═══ INFORMATION GIVEN ═══

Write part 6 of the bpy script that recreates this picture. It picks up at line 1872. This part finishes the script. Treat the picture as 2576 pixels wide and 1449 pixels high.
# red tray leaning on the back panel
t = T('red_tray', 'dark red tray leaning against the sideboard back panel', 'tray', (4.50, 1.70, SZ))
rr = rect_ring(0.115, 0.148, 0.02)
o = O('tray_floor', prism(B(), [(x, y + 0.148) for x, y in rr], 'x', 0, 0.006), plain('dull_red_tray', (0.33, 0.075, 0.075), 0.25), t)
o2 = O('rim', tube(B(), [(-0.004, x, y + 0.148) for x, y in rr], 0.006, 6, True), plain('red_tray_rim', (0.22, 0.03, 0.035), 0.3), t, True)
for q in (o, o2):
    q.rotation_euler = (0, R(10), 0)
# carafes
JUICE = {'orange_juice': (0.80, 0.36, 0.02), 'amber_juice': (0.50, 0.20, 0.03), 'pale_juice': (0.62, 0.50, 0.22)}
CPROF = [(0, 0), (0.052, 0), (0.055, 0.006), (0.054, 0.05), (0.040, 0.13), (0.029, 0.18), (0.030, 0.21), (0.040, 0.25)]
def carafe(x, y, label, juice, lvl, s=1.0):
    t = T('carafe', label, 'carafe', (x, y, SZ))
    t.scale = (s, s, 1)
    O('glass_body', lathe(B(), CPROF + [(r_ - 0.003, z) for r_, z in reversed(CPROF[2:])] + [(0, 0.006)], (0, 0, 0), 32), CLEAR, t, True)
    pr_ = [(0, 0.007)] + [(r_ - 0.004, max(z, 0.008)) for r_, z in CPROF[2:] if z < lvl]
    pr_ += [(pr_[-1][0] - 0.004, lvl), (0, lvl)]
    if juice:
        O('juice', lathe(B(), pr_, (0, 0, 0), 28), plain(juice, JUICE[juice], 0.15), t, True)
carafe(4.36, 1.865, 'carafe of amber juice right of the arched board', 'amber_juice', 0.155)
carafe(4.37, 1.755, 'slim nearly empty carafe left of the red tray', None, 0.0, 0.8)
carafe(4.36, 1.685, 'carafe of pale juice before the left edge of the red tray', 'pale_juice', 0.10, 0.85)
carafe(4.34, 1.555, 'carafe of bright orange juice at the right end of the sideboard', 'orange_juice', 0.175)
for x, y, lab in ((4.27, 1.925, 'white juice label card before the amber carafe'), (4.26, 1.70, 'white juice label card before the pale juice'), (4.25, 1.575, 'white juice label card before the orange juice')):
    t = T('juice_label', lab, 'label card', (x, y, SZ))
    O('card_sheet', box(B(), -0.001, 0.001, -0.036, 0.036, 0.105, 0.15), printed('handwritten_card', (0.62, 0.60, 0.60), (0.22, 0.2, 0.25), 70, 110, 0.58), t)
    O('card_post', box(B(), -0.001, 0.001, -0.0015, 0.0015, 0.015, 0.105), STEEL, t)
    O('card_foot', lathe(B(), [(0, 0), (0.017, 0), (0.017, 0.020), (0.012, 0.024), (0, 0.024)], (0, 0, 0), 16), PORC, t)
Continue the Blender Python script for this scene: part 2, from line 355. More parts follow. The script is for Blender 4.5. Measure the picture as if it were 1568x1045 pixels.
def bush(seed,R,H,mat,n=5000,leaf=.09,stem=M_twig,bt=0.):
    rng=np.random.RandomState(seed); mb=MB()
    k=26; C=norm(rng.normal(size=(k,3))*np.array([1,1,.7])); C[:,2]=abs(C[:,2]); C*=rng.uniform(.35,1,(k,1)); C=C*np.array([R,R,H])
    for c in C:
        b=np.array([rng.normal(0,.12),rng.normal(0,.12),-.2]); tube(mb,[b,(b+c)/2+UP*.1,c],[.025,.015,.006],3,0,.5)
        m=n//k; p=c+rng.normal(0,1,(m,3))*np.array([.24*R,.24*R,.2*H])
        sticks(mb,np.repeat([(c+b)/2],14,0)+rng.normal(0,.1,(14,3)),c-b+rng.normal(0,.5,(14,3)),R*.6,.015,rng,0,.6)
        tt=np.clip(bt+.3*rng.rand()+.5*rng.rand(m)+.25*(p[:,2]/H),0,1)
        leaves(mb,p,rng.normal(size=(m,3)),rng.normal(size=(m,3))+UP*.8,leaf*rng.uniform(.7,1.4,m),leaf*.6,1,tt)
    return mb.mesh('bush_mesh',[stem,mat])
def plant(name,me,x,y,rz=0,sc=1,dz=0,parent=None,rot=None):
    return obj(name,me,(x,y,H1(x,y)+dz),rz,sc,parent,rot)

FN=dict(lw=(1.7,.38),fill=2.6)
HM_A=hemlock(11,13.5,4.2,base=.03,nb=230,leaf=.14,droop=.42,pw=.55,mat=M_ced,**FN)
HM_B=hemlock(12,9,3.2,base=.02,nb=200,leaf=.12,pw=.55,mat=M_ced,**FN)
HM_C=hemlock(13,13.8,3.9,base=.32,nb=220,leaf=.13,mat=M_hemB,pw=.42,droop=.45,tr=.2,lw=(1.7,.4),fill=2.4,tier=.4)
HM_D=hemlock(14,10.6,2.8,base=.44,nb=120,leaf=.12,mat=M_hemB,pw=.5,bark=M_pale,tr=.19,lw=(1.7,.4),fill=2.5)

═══

# WHAT YOU HAVE TO DO
Identify each line of the material where the word "leaf" shows up, and copy it.

# SOLUTION FOR THIS EXERCISE
def bush(seed,R,H,mat,n=5000,leaf=.09,stem=M_twig,bt=0.):
        leaves(mb,p,rng.normal(size=(m,3)),rng.normal(size=(m,3))+UP*.8,leaf*rng.uniform(.7,1.4,m),leaf*.6,1,tt)
HM_A=hemlock(11,13.5,4.2,base=.03,nb=230,leaf=.14,droop=.42,pw=.55,mat=M_ced,**FN)
HM_B=hemlock(12,9,3.2,base=.02,nb=200,leaf=.12,pw=.55,mat=M_ced,**FN)
HM_C=hemlock(13,13.8,3.9,base=.32,nb=220,leaf=.13,mat=M_hemB,pw=.42,droop=.45,tr=.2,lw=(1.7,.4),fill=2.4,tier=.4)
HM_D=hemlock(14,10.6,2.8,base=.44,nb=120,leaf=.12,mat=M_hemB,pw=.5,bark=M_pale,tr=.19,lw=(1.7,.4),fill=2.5)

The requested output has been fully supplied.